Inserir bolinha vermelha aqui.

Certamente, os mais atentos, já ouviram falar da polémica em torno do livro AS MULHERES NÃO GOSTAM DE FODER. Por uns míseros 2,5€ podemos descobrir esse mistério que preocupa a humanidade desde o seu nascimento. Escrito por um tal Alvarez Rabo, o livro foi, e segundo o autor, escrito em 21 horas, 23 minutos e 3 segundos. Uma eternidade, portanto… Em Viseu, o livro foi retirado da montra de uma livraria devido a ter sido considerado impróprio. Como não podia deixar este episódio contribuiu e de que maneira para o aumento da popularidade e consequentemente das vendas do livro.
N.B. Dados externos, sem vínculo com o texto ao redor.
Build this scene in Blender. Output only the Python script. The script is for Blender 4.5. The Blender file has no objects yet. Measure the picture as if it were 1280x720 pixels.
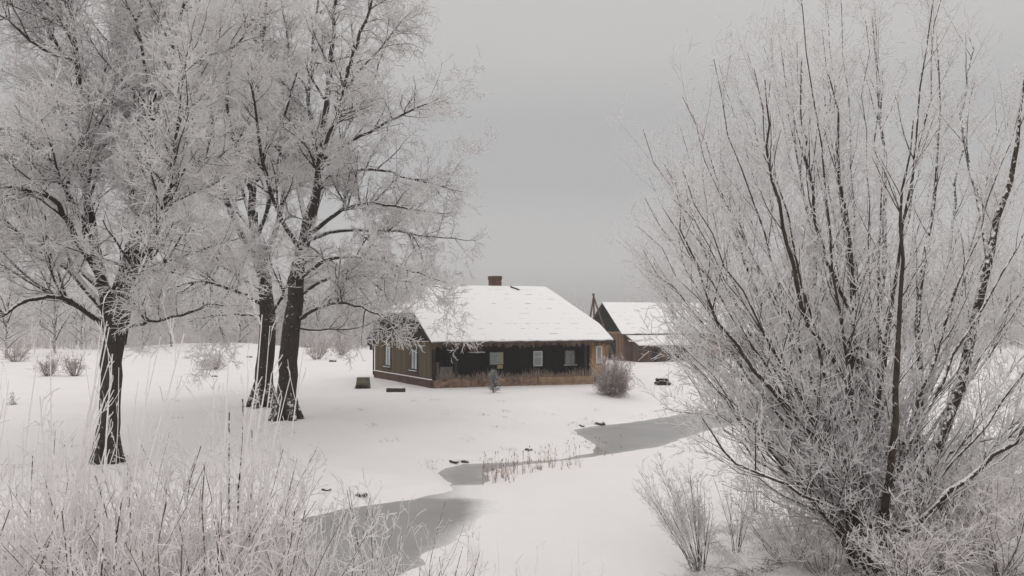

A simples presença do livro no estabelecimento, colocado entre os demais livros que vendemos, suscita situações curiosas.
Temos o caso mais comum, que é o do cliente que chega e diz: “Olhe, tem aquele livro?”. Claro que, não sabendo de que livro é que o senhor se estava a referir, a resposta só podia ser uma: Que livro? O cliente continuou: “O senhor sabe, AQUELE livro. E eu continuava a explicar ao senhor que se não me dissesse o título ou o autor que não saberia que livro era. “Aquele livro, que se fala muito agora, aquele…” Depois afastou-se, fez uns telefonemas. E voltou. “Boa tarde…” diz o cliente, e eu respondo na mesma moeda. “Tem aquele livro?” Este cliente deve ter graves problemas, pensei eu. E continuou “Aquele, aquele que tem aquele título, o senhor sabe…” Não, não sei. Não sou adivinho. “É aquele título, eu não posso dizer, não se diz”. Mas que belo contra senso: não se diz, mas lê-se. Adoro os falsos pudicos. Até que me fartei da brincadeira e lhe fui buscar o livro. Ele agarrou o livro como se tratasse da sua salvação. Obviamente que o título fica virado para si, para ninguém ver as imundices que ele anda a ler. Aparecem também alguns clientes que dizem: Quero o livro As MULHERES NÃO GOSTAM DE QUALQUER COISA. Realmente até seria um título apropriado, porque as mulheres não gostam de muita coisa.
Depois temos os clientes a sério, que chegam ao balcão e dizem: “AS MULHERES NÃO GOSTAM DE FODER, por favor.” O por favor no fim da frase, apesar de sinónimo de boa educação, dá um tom extremamente estranho à frase. Ou então: “Vim cá buscar a minha encomenda, AS MULHERES NÃO GOSTAM DE FODER. A sua colega que ligou foi extremamente profissional. Disse o nome com todo o brio e profissionalismo, nem se engasgou ou vacilou. Os meus parabéns.” Pelos vistos adorou ouvir uma mulher a pronunciar o título. Outros ficam maravilhados com o preço. 2.5€. Para uns rabiscos que parecem feitos por um miúdo de 8 anos e um texto por um miúdo de 12., parece me bem.
Como não podia deixar de ser, há sempre um cliente que quer ser maior e melhor que os demais. Chega ao balcão, atira o livro para cima deste e diz: “Agora é que vou perceber porque é que elas não querem!” Sem obter qualquer tipo de reacção, o cliente prossegue, triunfante: “Onde é que se paga, é aqui?!” e continuou “Bem, mas isto é tudo mentira, porque elas querem!”. Como se vê, o senhor era versado na arte das relações e, resta-nos aguardar e observar atentamente, na vã esperança de aprendermos qualquer coisa. “Elas gostam. Quando são bem fodidas gostam! Não acha?” Assentimos e limitamo-nos a aprender, enquanto o homem continuava: “Claro, quando chegam a casa bêbados e a cheirar a vinho elas não querem!”. Frase verdadeiramente sábia, digna de figurar num livro da Arte Plural. Depois, atira o dinheiro para cima da mesa. Muitas e variadas moedas. Em seguida, aponta e diz: “Quanto custa? Pode escolher, tire à vontade!” E lá foi ele, todo feliz da vida, pronto a descobrir um dos maiores e mais bem escondidos mistérios da nossa vida terrena.
E aí está, agora mesmo, mais um cliente na senda do conhecimento universal, chegou ao balcão e interrompeu as conversas que decorriam com os clientes e inquiriu, fanaticamente: “Vendem a playboy americana???” Não, não vendemos, provavelmente, com muita pena da maior parte dos nossos clientes.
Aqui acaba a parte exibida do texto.